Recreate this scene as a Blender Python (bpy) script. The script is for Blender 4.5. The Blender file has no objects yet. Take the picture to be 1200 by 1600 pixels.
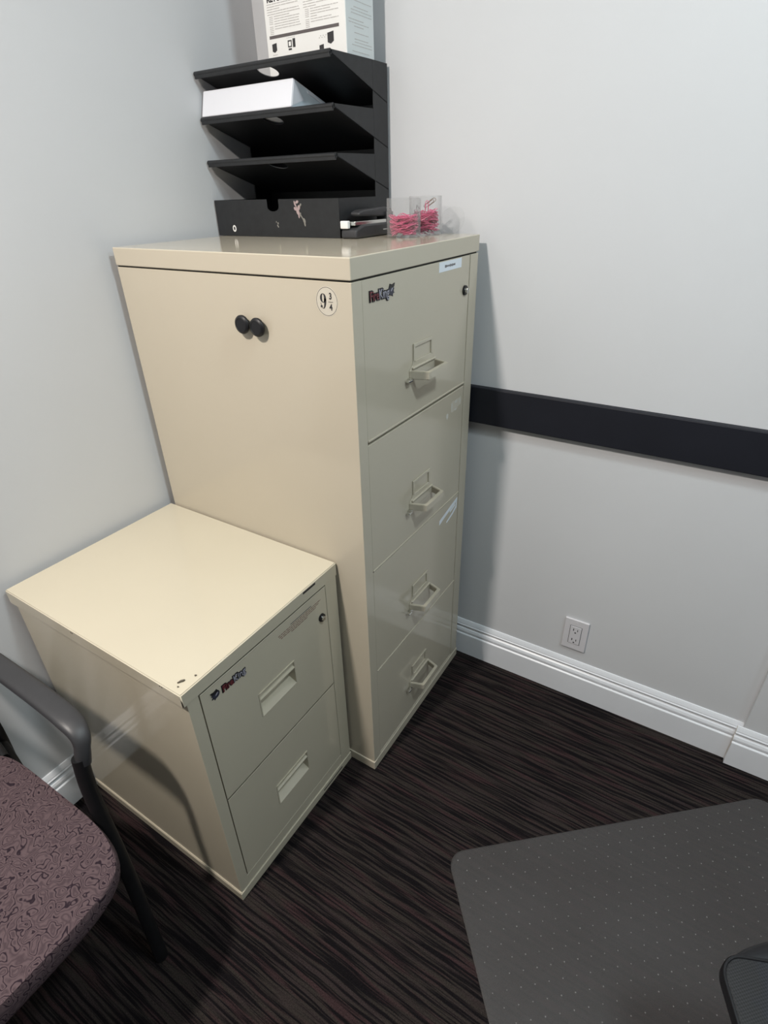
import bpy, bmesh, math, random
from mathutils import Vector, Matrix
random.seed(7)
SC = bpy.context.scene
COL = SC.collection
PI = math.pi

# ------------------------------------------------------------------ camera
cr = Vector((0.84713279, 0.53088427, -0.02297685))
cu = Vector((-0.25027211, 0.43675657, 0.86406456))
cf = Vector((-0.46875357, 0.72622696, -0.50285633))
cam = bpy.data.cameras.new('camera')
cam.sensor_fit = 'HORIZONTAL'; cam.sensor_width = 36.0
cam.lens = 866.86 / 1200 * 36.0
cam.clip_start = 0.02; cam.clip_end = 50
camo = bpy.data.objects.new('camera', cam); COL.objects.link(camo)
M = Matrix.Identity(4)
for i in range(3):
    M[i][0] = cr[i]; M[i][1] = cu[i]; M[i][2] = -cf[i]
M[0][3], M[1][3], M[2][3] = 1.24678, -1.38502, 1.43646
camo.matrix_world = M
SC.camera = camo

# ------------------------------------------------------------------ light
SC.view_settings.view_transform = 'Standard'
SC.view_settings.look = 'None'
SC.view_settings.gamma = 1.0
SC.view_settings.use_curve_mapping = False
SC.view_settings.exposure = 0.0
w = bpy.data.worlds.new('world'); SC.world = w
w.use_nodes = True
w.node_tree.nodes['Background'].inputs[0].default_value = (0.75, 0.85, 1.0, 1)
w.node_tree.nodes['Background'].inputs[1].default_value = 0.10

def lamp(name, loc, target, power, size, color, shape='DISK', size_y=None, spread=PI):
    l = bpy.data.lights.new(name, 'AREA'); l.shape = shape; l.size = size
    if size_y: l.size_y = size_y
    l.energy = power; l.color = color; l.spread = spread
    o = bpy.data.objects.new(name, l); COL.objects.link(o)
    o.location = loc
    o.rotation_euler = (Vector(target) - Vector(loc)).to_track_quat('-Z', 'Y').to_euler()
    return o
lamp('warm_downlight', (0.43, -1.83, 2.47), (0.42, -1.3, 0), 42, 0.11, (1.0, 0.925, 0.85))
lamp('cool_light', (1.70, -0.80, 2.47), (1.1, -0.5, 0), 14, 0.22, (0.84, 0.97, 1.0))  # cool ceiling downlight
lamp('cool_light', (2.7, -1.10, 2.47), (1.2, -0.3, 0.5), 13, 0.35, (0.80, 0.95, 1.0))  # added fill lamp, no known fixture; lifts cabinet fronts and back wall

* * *

Stated exercise:
The data above needs to be retyped exactly, with the images left out.

Expected answer:
Recreate this scene as a Blender Python (bpy) script. The script is for Blender 4.5. The Blender file has no objects yet. Take the picture to be 1200 by 1600 pixels.
import bpy, bmesh, math, random
from mathutils import Vector, Matrix
random.seed(7)
SC = bpy.context.scene
COL = SC.collection
PI = math.pi

# ------------------------------------------------------------------ camera
cr = Vector((0.84713279, 0.53088427, -0.02297685))
cu = Vector((-0.25027211, 0.43675657, 0.86406456))
cf = Vector((-0.46875357, 0.72622696, -0.50285633))
cam = bpy.data.cameras.new('camera')
cam.sensor_fit = 'HORIZONTAL'; cam.sensor_width = 36.0
cam.lens = 866.86 / 1200 * 36.0
cam.clip_start = 0.02; cam.clip_end = 50
camo = bpy.data.objects.new('camera', cam); COL.objects.link(camo)
M = Matrix.Identity(4)
for i in range(3):
    M[i][0] = cr[i]; M[i][1] = cu[i]; M[i][2] = -cf[i]
M[0][3], M[1][3], M[2][3] = 1.24678, -1.38502, 1.43646
camo.matrix_world = M
SC.camera = camo

# ------------------------------------------------------------------ light
SC.view_settings.view_transform = 'Standard'
SC.view_settings.look = 'None'
SC.view_settings.gamma = 1.0
SC.view_settings.use_curve_mapping = False
SC.view_settings.exposure = 0.0
w = bpy.data.worlds.new('world'); SC.world = w
w.use_nodes = True
w.node_tree.nodes['Background'].inputs[0].default_value = (0.75, 0.85, 1.0, 1)
w.node_tree.nodes['Background'].inputs[1].default_value = 0.10

def lamp(name, loc, target, power, size, color, shape='DISK', size_y=None, spread=PI):
    l = bpy.data.lights.new(name, 'AREA'); l.shape = shape; l.size = size
    if size_y: l.size_y = size_y
    l.energy = power; l.color = color; l.spread = spread
    o = bpy.data.objects.new(name, l); COL.objects.link(o)
    o.location = loc
    o.rotation_euler = (Vector(target) - Vector(loc)).to_track_quat('-Z', 'Y').to_euler()
    return o
lamp('warm_downlight', (0.43, -1.83, 2.47), (0.42, -1.3, 0), 42, 0.11, (1.0, 0.925, 0.85))
lamp('cool_light', (1.70, -0.80, 2.47), (1.1, -0.5, 0), 14, 0.22, (0.84, 0.97, 1.0))  # cool ceiling downlight
lamp('cool_light', (2.7, -1.10, 2.47), (1.2, -0.3, 0.5), 13, 0.35, (0.80, 0.95, 1.0))  # added fill lamp, no known fixture; lifts cabinet fronts and back wall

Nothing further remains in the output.